··· DATASET EXCERPT ···
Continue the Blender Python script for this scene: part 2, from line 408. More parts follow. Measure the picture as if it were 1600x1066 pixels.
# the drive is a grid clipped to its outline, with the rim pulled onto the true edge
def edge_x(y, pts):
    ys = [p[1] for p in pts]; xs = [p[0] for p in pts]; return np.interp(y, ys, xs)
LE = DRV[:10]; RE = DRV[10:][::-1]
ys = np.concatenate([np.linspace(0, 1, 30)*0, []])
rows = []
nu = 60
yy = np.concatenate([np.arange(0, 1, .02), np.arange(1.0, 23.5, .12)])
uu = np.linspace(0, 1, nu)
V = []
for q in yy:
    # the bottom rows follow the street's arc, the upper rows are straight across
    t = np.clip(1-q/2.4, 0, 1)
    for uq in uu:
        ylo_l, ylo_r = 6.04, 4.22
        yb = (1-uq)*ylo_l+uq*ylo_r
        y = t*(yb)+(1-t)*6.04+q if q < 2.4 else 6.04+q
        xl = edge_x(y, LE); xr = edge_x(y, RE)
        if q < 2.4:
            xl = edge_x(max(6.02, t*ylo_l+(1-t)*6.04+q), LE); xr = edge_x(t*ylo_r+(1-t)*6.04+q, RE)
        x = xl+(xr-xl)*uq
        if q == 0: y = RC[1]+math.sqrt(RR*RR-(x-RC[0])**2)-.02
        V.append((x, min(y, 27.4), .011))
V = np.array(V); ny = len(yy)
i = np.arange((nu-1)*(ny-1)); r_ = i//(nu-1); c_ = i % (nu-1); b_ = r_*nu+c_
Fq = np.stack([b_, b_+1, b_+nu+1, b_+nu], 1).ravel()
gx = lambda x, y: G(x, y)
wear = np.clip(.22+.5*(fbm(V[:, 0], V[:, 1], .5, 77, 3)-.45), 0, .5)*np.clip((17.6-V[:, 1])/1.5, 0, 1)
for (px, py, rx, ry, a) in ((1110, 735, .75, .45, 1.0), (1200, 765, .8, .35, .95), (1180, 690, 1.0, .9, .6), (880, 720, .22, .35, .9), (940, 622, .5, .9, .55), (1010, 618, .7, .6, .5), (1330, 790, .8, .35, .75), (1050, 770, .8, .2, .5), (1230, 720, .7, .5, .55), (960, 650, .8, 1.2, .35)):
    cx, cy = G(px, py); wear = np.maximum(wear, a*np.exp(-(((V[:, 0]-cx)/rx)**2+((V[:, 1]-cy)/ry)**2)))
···
PROMPT: Please reproduce the entire listing, exactly as shown.

RESULT OF THIS TASK:
Continue the Blender Python script for this scene: part 2, from line 408. More parts follow. Measure the picture as if it were 1600x1066 pixels.
# the drive is a grid clipped to its outline, with the rim pulled onto the true edge
def edge_x(y, pts):
    ys = [p[1] for p in pts]; xs = [p[0] for p in pts]; return np.interp(y, ys, xs)
LE = DRV[:10]; RE = DRV[10:][::-1]
ys = np.concatenate([np.linspace(0, 1, 30)*0, []])
rows = []
nu = 60
yy = np.concatenate([np.arange(0, 1, .02), np.arange(1.0, 23.5, .12)])
uu = np.linspace(0, 1, nu)
V = []
for q in yy:
    # the bottom rows follow the street's arc, the upper rows are straight across
    t = np.clip(1-q/2.4, 0, 1)
    for uq in uu:
        ylo_l, ylo_r = 6.04, 4.22
        yb = (1-uq)*ylo_l+uq*ylo_r
        y = t*(yb)+(1-t)*6.04+q if q < 2.4 else 6.04+q
        xl = edge_x(y, LE); xr = edge_x(y, RE)
        if q < 2.4:
            xl = edge_x(max(6.02, t*ylo_l+(1-t)*6.04+q), LE); xr = edge_x(t*ylo_r+(1-t)*6.04+q, RE)
        x = xl+(xr-xl)*uq
        if q == 0: y = RC[1]+math.sqrt(RR*RR-(x-RC[0])**2)-.02
        V.append((x, min(y, 27.4), .011))
V = np.array(V); ny = len(yy)
i = np.arange((nu-1)*(ny-1)); r_ = i//(nu-1); c_ = i % (nu-1); b_ = r_*nu+c_
Fq = np.stack([b_, b_+1, b_+nu+1, b_+nu], 1).ravel()
gx = lambda x, y: G(x, y)
wear = np.clip(.22+.5*(fbm(V[:, 0], V[:, 1], .5, 77, 3)-.45), 0, .5)*np.clip((17.6-V[:, 1])/1.5, 0, 1)
for (px, py, rx, ry, a) in ((1110, 735, .75, .45, 1.0), (1200, 765, .8, .35, .95), (1180, 690, 1.0, .9, .6), (880, 720, .22, .35, .9), (940, 622, .5, .9, .55), (1010, 618, .7, .6, .5), (1330, 790, .8, .35, .75), (1050, 770, .8, .2, .5), (1230, 720, .7, .5, .55), (960, 650, .8, 1.2, .35)):
    cx, cy = G(px, py); wear = np.maximum(wear, a*np.exp(-(((V[:, 0]-cx)/rx)**2+((V[:, 1]-cy)/ry)**2)))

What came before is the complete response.